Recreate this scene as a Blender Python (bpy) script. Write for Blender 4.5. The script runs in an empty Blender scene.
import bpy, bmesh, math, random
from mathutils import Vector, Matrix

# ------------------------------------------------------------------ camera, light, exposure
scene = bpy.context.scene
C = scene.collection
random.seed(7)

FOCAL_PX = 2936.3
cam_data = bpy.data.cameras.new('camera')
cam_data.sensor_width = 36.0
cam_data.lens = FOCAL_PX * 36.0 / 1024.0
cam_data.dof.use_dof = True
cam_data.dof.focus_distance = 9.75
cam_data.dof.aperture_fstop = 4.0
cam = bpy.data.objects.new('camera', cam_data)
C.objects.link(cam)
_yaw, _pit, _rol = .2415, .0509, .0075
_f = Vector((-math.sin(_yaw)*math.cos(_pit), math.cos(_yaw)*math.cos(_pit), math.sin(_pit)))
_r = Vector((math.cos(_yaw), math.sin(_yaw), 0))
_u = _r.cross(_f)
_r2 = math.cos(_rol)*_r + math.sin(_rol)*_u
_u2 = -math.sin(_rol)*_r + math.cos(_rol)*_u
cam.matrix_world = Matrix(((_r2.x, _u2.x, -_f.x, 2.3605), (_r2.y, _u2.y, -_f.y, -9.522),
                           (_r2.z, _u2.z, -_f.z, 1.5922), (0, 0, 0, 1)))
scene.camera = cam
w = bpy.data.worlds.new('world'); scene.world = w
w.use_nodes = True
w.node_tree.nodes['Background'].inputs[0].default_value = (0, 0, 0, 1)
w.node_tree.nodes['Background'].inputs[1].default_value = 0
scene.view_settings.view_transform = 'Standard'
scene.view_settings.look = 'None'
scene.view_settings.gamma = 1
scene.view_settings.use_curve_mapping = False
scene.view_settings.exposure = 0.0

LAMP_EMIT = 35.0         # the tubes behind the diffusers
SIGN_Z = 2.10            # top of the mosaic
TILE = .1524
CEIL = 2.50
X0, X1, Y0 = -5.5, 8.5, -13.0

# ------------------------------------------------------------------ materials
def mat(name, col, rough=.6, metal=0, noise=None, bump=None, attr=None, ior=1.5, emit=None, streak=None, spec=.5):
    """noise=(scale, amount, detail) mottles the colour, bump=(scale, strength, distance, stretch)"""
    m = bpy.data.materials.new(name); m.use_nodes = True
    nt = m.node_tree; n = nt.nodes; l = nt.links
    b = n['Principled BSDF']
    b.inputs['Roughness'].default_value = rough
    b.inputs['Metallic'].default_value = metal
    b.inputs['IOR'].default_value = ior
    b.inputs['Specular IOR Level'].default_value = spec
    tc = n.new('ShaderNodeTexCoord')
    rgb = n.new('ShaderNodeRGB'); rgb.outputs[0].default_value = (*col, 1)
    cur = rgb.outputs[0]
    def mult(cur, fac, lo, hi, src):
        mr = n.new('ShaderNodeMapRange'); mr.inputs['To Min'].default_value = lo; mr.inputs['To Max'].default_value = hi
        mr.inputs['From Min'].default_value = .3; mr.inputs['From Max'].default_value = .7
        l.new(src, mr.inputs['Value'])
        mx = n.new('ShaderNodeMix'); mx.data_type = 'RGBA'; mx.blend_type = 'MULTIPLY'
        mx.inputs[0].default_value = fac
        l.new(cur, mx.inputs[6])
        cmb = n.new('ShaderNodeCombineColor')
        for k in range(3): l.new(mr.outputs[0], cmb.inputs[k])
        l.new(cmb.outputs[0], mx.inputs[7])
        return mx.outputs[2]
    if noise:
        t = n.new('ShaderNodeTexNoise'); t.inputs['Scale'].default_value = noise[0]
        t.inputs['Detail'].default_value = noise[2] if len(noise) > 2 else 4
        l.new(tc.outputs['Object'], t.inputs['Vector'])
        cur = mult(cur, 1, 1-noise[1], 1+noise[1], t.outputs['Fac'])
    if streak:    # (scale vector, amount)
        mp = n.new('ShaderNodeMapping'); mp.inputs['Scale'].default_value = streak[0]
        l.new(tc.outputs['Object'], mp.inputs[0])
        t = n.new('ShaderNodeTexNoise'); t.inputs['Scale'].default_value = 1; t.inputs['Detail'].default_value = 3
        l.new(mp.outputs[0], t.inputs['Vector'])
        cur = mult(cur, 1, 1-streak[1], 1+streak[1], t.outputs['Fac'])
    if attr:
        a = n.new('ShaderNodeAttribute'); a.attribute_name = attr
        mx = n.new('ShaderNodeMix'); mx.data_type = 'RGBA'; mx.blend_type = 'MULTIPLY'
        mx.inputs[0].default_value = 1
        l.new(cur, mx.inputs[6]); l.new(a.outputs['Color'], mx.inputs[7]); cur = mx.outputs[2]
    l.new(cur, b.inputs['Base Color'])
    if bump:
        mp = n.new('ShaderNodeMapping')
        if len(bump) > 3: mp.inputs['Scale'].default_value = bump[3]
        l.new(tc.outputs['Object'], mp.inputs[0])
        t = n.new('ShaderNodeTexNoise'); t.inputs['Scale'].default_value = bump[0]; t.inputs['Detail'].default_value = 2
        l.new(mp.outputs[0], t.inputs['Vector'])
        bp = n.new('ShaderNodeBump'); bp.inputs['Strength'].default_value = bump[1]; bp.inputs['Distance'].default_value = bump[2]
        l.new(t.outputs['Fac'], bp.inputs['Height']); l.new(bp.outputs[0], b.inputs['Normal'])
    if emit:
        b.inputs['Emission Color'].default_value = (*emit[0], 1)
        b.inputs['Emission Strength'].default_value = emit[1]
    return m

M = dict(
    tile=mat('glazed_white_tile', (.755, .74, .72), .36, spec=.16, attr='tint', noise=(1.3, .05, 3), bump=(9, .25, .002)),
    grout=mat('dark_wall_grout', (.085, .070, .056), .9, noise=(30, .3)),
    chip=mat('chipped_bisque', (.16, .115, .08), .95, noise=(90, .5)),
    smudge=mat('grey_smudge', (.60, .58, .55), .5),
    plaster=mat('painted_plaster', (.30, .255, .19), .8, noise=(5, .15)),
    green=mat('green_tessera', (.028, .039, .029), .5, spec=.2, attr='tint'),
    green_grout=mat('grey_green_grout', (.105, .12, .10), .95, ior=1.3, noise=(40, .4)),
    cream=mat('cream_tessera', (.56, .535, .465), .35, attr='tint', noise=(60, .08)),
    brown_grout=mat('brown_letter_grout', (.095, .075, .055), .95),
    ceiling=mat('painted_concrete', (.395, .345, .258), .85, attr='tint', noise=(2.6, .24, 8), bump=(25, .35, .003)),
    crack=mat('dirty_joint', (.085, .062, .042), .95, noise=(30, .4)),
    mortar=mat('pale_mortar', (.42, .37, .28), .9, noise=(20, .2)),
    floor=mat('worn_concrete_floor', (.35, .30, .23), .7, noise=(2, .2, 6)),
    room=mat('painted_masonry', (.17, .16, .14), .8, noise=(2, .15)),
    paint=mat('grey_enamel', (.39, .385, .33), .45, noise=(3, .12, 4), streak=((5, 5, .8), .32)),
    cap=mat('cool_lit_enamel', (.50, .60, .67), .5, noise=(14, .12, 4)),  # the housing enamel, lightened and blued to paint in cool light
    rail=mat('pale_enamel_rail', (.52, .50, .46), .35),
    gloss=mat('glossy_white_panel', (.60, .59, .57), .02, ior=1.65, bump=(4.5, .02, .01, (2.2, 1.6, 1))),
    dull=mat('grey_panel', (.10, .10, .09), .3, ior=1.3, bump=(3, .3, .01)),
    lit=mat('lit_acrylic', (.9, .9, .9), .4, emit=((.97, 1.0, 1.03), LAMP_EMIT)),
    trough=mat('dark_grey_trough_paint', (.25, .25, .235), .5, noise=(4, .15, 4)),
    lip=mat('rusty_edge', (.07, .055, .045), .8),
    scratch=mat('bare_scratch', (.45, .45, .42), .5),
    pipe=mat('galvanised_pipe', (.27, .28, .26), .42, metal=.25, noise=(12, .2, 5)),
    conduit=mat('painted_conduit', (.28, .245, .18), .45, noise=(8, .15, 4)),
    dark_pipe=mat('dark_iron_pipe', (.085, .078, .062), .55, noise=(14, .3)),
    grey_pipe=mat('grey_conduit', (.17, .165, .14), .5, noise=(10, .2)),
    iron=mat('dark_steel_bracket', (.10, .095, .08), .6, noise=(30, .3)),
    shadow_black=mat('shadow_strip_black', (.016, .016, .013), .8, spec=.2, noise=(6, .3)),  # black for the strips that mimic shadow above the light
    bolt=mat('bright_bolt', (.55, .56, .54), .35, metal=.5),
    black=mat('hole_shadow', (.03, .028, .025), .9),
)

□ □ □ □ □

* INSTRUCTIONS TO FOLLOW
Word for word, quote the lines of the material from the first line through the line with "from mathutils import Vector, Matrix", both ends included.

* COMPLETED TASK
Recreate this scene as a Blender Python (bpy) script. Write for Blender 4.5. The script runs in an empty Blender scene.
import bpy, bmesh, math, random
from mathutils import Vector, Matrix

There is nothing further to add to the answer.